Research

Fracture and Adhesion Mechanics of Heterogeneous Materials

Interface mechanical properties have a significant effect on adhesion and fracture properties of materials. The measurement of these interface properties is critical for optimization of heterogeneous materials, particularly in additive manufacturing techniques such as 3D printing.

Our approach includes study of additive manufacturing, material characterization, experimental methods, and imaging techniques

Deformation and fracture of heterogeneous materials

Louisa Avellar

Additive manufacturing, commonly known as 3D printing, is emerging as a fabrication technique useful for manufacturing complex components, prototypes and one-off designs. One of the more recent developments in additive manufacturing is the ability to print in multiple materials simultaneously. As a result, highly heterogeneous parts tailored to their application can be easily manufactured. The aim of this work is to study the effect of heterogeneities on crack propagation. Heterogeneities influence crack advancement through two mechanisms: interface effects and local deformations. In general, material interfaces are expected to retard crack growth because the interface requires the crack to re-nucleate in order to pass through the interface. On the other hand, local deformations induced by heterogeneous material properties near the crack tip redistribute stresses at the crack tip in ways that can accelerate or retard the crack, depending on the properties and distribution of the materials involved.

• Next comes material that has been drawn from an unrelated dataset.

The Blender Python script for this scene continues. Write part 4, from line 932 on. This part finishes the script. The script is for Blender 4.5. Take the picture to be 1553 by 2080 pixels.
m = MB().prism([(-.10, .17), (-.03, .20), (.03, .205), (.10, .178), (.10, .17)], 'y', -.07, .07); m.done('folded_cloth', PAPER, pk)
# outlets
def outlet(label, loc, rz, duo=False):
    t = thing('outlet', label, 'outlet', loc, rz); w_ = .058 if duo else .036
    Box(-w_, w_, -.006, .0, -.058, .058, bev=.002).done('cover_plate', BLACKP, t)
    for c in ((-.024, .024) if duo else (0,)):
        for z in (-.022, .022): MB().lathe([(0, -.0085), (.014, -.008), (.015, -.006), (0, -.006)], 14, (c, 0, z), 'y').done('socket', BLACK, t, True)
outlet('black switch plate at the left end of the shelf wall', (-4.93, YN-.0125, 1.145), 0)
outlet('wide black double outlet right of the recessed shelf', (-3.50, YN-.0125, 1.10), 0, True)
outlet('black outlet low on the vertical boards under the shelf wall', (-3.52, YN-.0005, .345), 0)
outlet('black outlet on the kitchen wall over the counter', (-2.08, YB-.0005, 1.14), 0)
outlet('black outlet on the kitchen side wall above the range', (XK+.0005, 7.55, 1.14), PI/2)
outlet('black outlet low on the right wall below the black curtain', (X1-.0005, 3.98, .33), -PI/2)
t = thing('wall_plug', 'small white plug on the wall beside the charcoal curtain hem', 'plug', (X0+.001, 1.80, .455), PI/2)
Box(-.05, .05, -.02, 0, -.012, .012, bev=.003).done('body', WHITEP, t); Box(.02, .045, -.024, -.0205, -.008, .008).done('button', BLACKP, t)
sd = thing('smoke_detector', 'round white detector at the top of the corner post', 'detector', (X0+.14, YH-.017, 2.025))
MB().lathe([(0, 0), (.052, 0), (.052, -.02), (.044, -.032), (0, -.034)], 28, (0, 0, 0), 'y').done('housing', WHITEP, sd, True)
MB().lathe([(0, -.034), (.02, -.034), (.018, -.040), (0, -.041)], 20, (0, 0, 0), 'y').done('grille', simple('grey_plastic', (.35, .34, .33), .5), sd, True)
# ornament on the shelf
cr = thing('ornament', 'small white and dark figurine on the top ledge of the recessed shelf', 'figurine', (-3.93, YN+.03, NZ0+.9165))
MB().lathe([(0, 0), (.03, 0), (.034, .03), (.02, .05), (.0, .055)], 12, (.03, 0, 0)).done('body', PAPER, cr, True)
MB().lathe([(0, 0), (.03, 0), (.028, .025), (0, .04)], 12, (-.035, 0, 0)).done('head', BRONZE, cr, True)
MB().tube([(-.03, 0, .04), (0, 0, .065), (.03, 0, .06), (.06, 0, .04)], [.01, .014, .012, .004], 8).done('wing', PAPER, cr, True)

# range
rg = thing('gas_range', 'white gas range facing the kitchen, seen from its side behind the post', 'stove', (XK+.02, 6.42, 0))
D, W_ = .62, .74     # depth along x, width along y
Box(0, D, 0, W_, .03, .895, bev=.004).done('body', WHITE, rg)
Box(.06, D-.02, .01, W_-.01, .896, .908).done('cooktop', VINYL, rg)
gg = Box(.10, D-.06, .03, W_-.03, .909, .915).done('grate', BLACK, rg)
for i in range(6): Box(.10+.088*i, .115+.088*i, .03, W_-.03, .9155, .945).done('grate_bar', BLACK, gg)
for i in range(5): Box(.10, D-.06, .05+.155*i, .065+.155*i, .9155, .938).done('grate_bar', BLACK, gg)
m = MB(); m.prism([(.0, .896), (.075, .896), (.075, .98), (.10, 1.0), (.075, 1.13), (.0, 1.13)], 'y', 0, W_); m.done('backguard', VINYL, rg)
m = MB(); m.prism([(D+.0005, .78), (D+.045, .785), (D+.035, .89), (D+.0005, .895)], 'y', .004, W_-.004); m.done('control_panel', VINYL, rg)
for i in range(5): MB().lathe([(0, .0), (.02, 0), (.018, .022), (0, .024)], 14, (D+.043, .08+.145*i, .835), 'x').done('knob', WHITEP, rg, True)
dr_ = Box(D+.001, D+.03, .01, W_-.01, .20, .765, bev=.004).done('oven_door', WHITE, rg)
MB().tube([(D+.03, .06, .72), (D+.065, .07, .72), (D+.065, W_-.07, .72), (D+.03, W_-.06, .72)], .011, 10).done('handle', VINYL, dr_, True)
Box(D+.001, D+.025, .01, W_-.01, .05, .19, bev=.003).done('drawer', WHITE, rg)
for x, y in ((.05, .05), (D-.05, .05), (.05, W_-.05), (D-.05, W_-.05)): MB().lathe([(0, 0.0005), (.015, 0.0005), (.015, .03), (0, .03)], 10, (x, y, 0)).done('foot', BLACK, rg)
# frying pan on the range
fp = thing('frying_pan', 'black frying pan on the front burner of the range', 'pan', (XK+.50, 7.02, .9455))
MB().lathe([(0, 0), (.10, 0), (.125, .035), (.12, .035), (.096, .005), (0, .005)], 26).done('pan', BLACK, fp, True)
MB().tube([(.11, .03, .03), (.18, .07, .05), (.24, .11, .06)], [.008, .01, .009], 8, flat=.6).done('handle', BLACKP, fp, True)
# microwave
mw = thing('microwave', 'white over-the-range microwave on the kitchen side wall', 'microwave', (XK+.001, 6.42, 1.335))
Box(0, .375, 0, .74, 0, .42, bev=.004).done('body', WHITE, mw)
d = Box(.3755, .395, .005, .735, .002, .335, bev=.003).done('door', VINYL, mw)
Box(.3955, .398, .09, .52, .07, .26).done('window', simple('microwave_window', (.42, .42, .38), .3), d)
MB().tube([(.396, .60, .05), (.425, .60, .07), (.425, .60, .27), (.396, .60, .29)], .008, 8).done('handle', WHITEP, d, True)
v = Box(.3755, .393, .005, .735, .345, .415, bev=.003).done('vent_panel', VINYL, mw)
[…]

Specimens are fabricated using a variety of additive manufacturing techniques including 3d printing (Stratasys Connex3) and sheet lamination. Full field displacements are calculated using Digital Image Correlation (DIC) techniques which are then used to calculate J-integrals during crack advancement.

Experimental methods for imaging and digital volume correlation of heterogeneous brittle materials

Kimberley Mac Donald

Heterogeneities in brittle materials can introduce significant fracture toughening by forcing cracks to re-nucleate as they move through the material. They can also divert cracks toward less critical areas of a structure, effectively increasing the structure’s fracture resistance. This project focuses on experimental methods for imaging and digital volume correlation (DVC) to study these effects.

The first part of this project explores method development and application for granular materials. Experimental study of force chains in three dimensions allows for validation of multiscale simulations and analytical theories for a wide variety of granular packings.

These methods are extended to the study of brittle fracture through imaging and analysis methods. They provide insight into the complex three dimensional mechanisms involved in crack propagation and microstructural heterogeneity interaction. A better understanding of these interactions will drive material design via additive manufacturing techniques.